Count the lines below that contain the word "scene". Give only the number.

# start of Stored data

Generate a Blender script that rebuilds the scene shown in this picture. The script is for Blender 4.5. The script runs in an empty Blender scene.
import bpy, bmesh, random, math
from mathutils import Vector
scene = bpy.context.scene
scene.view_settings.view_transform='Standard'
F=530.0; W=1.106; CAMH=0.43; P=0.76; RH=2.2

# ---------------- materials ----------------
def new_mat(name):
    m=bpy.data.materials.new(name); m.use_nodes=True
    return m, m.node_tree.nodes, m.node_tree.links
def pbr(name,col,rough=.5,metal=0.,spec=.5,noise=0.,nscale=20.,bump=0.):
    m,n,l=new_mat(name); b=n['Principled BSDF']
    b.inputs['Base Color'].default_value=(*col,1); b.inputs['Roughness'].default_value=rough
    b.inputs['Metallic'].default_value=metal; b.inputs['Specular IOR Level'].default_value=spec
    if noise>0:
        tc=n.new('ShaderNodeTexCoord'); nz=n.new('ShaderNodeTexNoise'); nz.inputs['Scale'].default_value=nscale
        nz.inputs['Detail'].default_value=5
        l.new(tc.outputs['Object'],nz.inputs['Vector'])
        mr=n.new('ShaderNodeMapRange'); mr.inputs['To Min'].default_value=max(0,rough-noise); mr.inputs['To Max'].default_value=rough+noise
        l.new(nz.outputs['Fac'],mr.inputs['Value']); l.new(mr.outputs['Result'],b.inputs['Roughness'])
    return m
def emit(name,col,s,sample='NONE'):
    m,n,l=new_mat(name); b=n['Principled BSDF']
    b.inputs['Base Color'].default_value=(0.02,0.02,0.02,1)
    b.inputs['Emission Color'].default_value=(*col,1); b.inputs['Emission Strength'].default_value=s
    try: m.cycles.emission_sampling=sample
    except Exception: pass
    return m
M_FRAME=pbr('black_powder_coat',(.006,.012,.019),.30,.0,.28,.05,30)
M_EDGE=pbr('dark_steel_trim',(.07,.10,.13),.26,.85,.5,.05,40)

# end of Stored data

Completed exercise:
3